It’s ‘raining money for punters’
Scott Morrison’s $300 billion pre-election tax cut for low- and middle-income workers gives back more than $2000 to couples.
The $300 billion pre-election tax cut for low- and middle-income workers will hand back more than $2000 for couples to ease the tax burden but also boost spending to stimulate the economy.
Josh Frydenberg has expanded the Coalition’s $144bn, 10-year, tax-cut plan, announcing $158bn worth of income tax relief measures, which he hailed as the “largest personal income tax cuts since the Howard government”.
The proposal will double the maximum low- and middle-income tax offset for workers from $530 a year to $1080, equal to $2160 for couples, in just 13 weeks’ time. The tax cuts could potentially result in an extra $3.5bn flooding the economy just after the expected May federal election.
With the Treasurer aiming to wedge Labor into support for the income tax package, which is geared to pour stimulus into a stagnating economy amid falling house prices, the base tax offset will now extend to $255, gifting workers on less than $37,000 a year an equal benefit to their take-home pay.

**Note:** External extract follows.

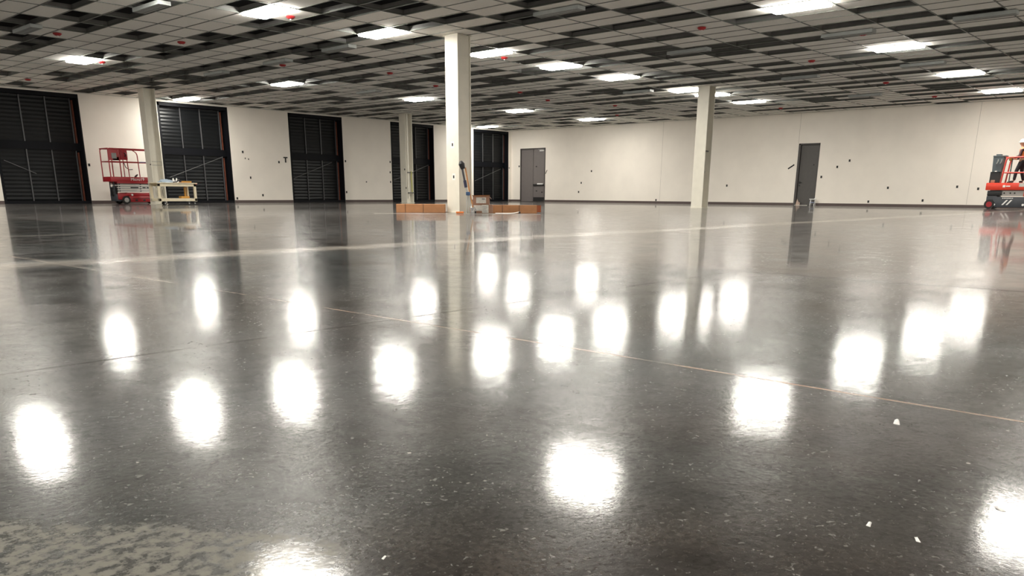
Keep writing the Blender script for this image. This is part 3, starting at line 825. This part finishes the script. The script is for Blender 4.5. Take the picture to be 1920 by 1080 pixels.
for i in range(R+1):
    a = PI/2*i/R
    for k in range(n):
        q = 2*PI*k/n; rr = 1+.22*math.sin(3*q+i)+.1*math.sin(7*q)
        vs.append((.27*math.cos(a)*math.cos(q)*rr, .14*math.cos(a)*math.sin(q)*rr, .002+.11*math.sin(a)*(1+.15*math.sin(5*q+i))))
bg.raw(vs, [(i*n+k, i*n+(k+1) % n, (i+1)*n+(k+1) % n, (i+1)*n+k) for i in range(R) for k in range(n)] + [tuple(range(n))])
bg.build('bag_body', mat('pale_blue_film', (.42, .52, .62), .3), o, True)
o = thing('hand_tool', 'small black hand tool lying in the middle of the cart top', 'tool', (cx+.72, cy+.06, cz))
MB().tube([(-.10, 0, .02), (.04, 0, .03), (.10, .02, .10)], [.02, .02, .025]).build('tool_body', m_dark, o, True)
MB().tube([(.10, .02, .10), (.14, .02, .12)], .012).build('tool_tip', m_steel, o)
for dx, lb in ((.84, 'left one of two white paper cones on the cart top'), (.97, 'right one of two white paper cones on the cart top')):
    o = thing('paper_cone', lb, 'paper', (cx+dx, cy+.5, cz), group='white crumpled papers on the cart')
    MB().lathe([(.045, 0), (.06, .03), (.045, .09), (.012, .17)], (0,0,0), 9).build('cone_body', m_white, o)
    MB().box(-.03, .05, -.07, -.055, 0, .05).build('paper_flap', m_white, o)
o = thing('amber_tray', 'flat amber tray on the right end of the cart top', 'tray', (cx+1.16, cy+.2, cz))
MB().box(-.22, .16, -.12, .12, 0, .03, bev=.005).build('tray_base', m_card, o); MB().box(-.22, .16, -.13, -.115, .02, .06).build('tray_lip', m_amber, o)
o = thing('amber_stand', 'amber upright stand with a flat foot on the lower shelf of the cart', 'stand', (cx+1.10, cy+.3, .23))
MB().box(-.16, .16, -.1, .1, 0, .08, bev=.01).build('stand_foot', m_amber, o)
MB().box(.02, .06, -.03, .03, .08, .40).build('stand_post', m_amber, o); MB().box(.10, .12, -.02, .02, .08, .40).build('stand_post', m_amber, o)

# ------------------------------------------------------------------ clutter at the nearest column
rt = Vector((.671, -.741, 0)); fw = Vector((.742, .670, 0)); ANG = math.atan2(-.741, .671)
def at(px, depth):   # a point by its sideways offset and depth in metres along the view's ground axes
    p = rt*px + fw*depth; return (p.x, p.y, 0)
def longbox(o, L, W, Z, open_end=False):
    q = MB(); q.box(0, L, 0, W, 0, Z, bev=.004); q.build('carton_body', m_card, o)
    for x in ((.22, L-.55) if not open_end else (.45, L-.45)): MB().box(x, x+.02, -.003, W+.003, -.0, Z+.003).build('packing_strap', m_tape, o)
    if open_end:
        MB().box(L, L+.10, -.01, .006, .02, Z).build('end_flap', m_cardin, o)
        MB().box(L, L+.10, W-.006, W, .02, Z-.02).build('end_flap', m_cardin, o)
        MB().raw([(L-.02, 0, Z), (L+.10, .04, Z-.03), (L+.10, W, Z-.03), (L-.02, W, Z)], [(0,1,2,3)]).build('end_flap', m_tape, o)
o = thing('long_cardboard_box', 'long flat closed cardboard box on the floor left of the nearest column', 'cardboard box', at(-2.93, 20.7), ANG)
longbox(o, 1.22, .30, .20)
o = thing('long_cardboard_box', 'long cardboard box with an open end on the floor right of the stacked boxes', 'cardboard box', at(-.72, 20.5), ANG)
longbox(o, 1.32, .24, .19, True)
o = thing('shipping_box', 'lower brown shipping box with a big white label, right of the nearest column', 'cardboard box', at(-.99, 20.0), ANG)
MB().box(0, .50, 0, .32, 0, .205, bev=.006).build('carton_body', m_card2, o)
MB().box(.02, .36, -.004, 0, .06, .19).build('paper_label', m_label, o)
k = MB().box(.24, .40, -.007, -.003, .01, .20).build('paper_label', m_label, o)
q = MB()
for i in range(5): q.box(.26, .37-.02*(i % 3), -.009, -.006, .035+.03*i, .045+.03*i)
q.build('label_print', m_mgrey, k)
o = thing('shipping_box', 'upper smaller brown shipping box with square label, topmost of the stack', 'cardboard box', (*at(-.99, 20.02)[:2], .207), ANG)
MB().box(.02, .42, 0, .28, 0, .19, bev=.005).build('carton_body', m_card2, o)
MB().raw([(.02,0,.19),(.42,0,.19),(.44,-.05,.225),(.0,-.05,.215)], [(0,1,2,3)]).build('top_flap', m_card, o)
MB().raw([(.42,0,.19),(.42,.28,.19),(.46,.28,.14),(.47,0,.12)], [(0,1,2,3)]).build('top_flap', m_card2, o)
k = MB().box(.10, .34, -.004, 0, .03, .165).build('paper_label', m_label, o)
MB().box(.24, .31, -.007, -.003, .11, .145).build('label_print', m_mgrey, k)
o = thing('paper_sheet', 'white curled paper sheet on the floor before the open cardboard box', 'paper', at(-.42, 19.6), ANG)
q = MB(); vs = []
for i in range(9):
    x = .56*i/8; z = .004+.03*max(0, (i-5)/3)**2
    vs += [(x, 0, .004+z), (x, .30, .012+z)]
q.raw(vs, [(2*i, 2*i+1, 2*i+3, 2*i+2) for i in range(8)]); q.build('sheet', m_label, o); MB().box(.56, .60, .0, .2, .0, .05).build('curled_edge', m_dark, o)
tag(MB().box(0, .18, 0, .1, 0, .045, bev=.008).build('wood_block', m_orange), 'small orange block on the floor at the right foot of the nearest column', 'block')
wb = bpy.data.objects['wood_block']; wb.location = at(-1.36, 19.72); wb.rotation_euler = (0, 0, ANG)
tag(MB().box(-2.95, .95, -.06, 0, 0, .004).build('masking_strip', m_label), 'thin pale masking strip on the floor in front of the long boxes', 'strip')
ms = bpy.data.objects['masking_strip']; ms.location = (*at(-.3, 19.42)[:2], .0005); ms.rotation_euler = (0, 0, ANG)
# tools leaning on the column
o = thing('push_broom', 'wooden handled broom leaning against the nearest column', 'broom', at(-.95, 19.9), ANG)
MB().tube([(.0, 0, .10), (-.10, .02, .55), (-.19, .04, 1.06)], [.016, .017, .018]).build('broom_handle', m_handle, o, True)
MB().box(-.05, .07, -.03, .05, .05, .11, bev=.01).build('broom_head', m_steel, o)
MB().box(-.045, .065, -.02, .04, .0, .05).build('bristles', m_dark, o)
o = thing('folding_tripod', 'folded dark blue and silver tripod with a black head leaning on the nearest column', 'tripod', at(-1.04, 19.75), ANG)
MB().tube([(-.03, .03, .45), (-.10, .05, .62)], .022).build('center_pole', m_lgrey, o, True)
MB().tube([(-.08, .04, .60), (-.11, .05, .76)], .036).build('navy_grip', m_navy, o, True)
MB().tube([(-.11, .05, .74), (-.18, .06, 1.12)], .024).build('upper_pole', m_dgrey, o, True)
MB().tube([(-.145, .06, 1.02), (-.18, .06, 1.14), (-.20, .06, 1.20)], [.05, .075, .03], 14).build('tripod_head', m_dark, o, True)
for x in (-.06, .0, .05): MB().tube([(-.03+x*.4, .03, .46), (x-.01, .01, .012)], .012).build('leg', m_lgrey, o)
MB().box(-.08, .02, -.02, .06, .42, .50, bev=.01).build('leg_clamp', m_blue, o)
o = thing('steel_bucket', 'small shiny steel bucket at the foot of the leaning tools', 'bucket', at(-.96, 19.6))
MB().lathe([(.05, 0), (.065, .14), (.07, .145), (.062, .14)], (0,0,0), 20).build('bucket_body', m_steel, o, True)
MB().tube([(-.065, 0, .13), (-.04, 0, .19), (0, 0, .21), (.04, 0, .19), (.065, 0, .13)], .005).build('bucket_handle', m_steel, o)

# things at the foot of the dark door
o = thing('step_stool', 'small white and blue folding step stool in front of the dark single door', 'stool', (37.55, 15.42, 0), -PI/2)
q = MB()
for x in (0, .20): q.tube([(x, 0, 0), (x+.02, .06, .30)], .012); q.tube([(x, .16, 0), (x+.02, .06, .30)], .012)
q.build('frame', m_white, o)
MB().box(-.03, .25, -.02, .14, .27, .30, bev=.005).build('step', m_white, o); MB().box(0, .22, -.01, .05, .13, .15).build('step', mat('pale_blue', (.35, .42, .65), .5), o)
MB().tube([(.18, .05, .30), (.26, .05, .36)], .014).build('handle', m_white, o)
o = thing('cardboard_scrap', 'pale brown cardboard scrap leaning at the foot of the dark single door', 'cardboard', (37.8, 16.2, 0), -PI/2)
MB().raw([(0,0,0),(.20,0,0),(.19,.07,.12),(.10,.09,.16),(.02,.10,.30),(0,.012,0),(.20,.012,0),(.19,.082,.12),(.10,.102,.16),(.02,.112,.30)], [(0,1,2,3,4),(5,6,7,8,9),(0,1,6,5),(1,2,7,6),(2,3,8,7),(3,4,9,8),(4,0,5,9)]).build('scrap_sheet', mat('pale_card', (.42, .32, .26), .8), o)
tag(MB().box(-.02, .0, 0, .62, 0, .02).build('threshold_strip', m_label), 'pale strip lying along the sill of the dark single door', 'strip').location = (37.75, 15.6, 0)

# crumbs on the floor close by
CR = [((1.78,.49), .020, .3, 'longest white plaster crumb, at the right below the pale joint line'),
      ((1.37,.21), .010, .9, 'small white crumb close to the right edge of the picture'),
      ((1.17,.34), .010, .2, 'white crumb in the lower right foreground, left of its neighbour'),
      ((1.16,.27), .009, .5, 'white crumb in the lower right foreground, nearest the bottom of the pair'),
      ((.61,.78), .006, .5, 'tiny white crumb at the bottom left of centre')]
for (x, y), s, r, lb in CR:
    bm = MB(); bm.raw([(-s,-s*.3,0),(s*.9,-s*.25,0),(s*1.1,s*.2,0),(-s*.7,s*.35,0),(-s*.6,-s*.1,s*.25),(s*.5,-s*.05,s*.3),(s*.4,s*.15,s*.22)], [(0,1,2,3),(0,1,5,4),(1,2,6,5),(2,3,4,6),(3,0,4),(4,5,6)])
    o = tag(bm.build('plaster_crumb', m_white), lb, 'crumb', 'white plaster crumbs on the near floor')
    o.location = (x, y, 0); o.rotation_euler = (0, 0, r)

For workers earning between $48,000 and $90,000, the tax offset will increase with every dollar earned to a maximum benefit of $1080 a year, from July 1 after tax returns are lodged.
Workers earning up to $126,000 will also benefit from the plan, with more than 10 million workers getting a benefit, and 4.5 million receiving the full benefit. “This is money that could go towards your monthly mortgage payment, your quarterly power bill or your yearly car insurance,” Mr Frydenberg said.
The Morrison government is also aiming to cut the marginal tax rate for workers earning up to $87,000 from 32.5 per cent to 30 per cent.
That is in addition to last year’s tax cut measure to abolish the 37 per cent marginal rate for workers earning up to $180,000 in favour of the current 32.5 per cent rate. That would mean 70 per cent of taxpayers would be in the same tax bracket.
A measure scheduled for 2022 would lift the salary taxed at a 19 per cent marginal rate from $41,000 to $45,000.
With these changes, 94 per cent of taxpayers would pay a marginal tax rate of 30 per cent or less. “This tax relief will lift household incomes, ease cost-of-living pressures and boost spending at local businesses,” the Treasurer said.
Deloitte Access Economics’ Chris Richardson said the tax plan had the hallmark of a “Gerry Harvey” budget.
“A very large number of households will get a week’s worth of money in their pockets. The punters have not factored this in,” Mr Richardson said.
He said if the measure were also adopted by Labor, it would mean an incoming government would come to power as it was “raining money” for consumers.
Economists have been concerned that faltering economic growth, which almost stalled in the December quarter, could worsen amid falling house prices, a squeeze on credit in the banking system, and the impact of droughts and floods. Last month’s national accounts revealed that income on a per-capita basis went backwards over the past two quarters.
Labor has put pressure on the Coalition to match its own more generous income tax plan, and the Morrison government will now go to the election holding out the prospect of an immediate tax refund injection for families.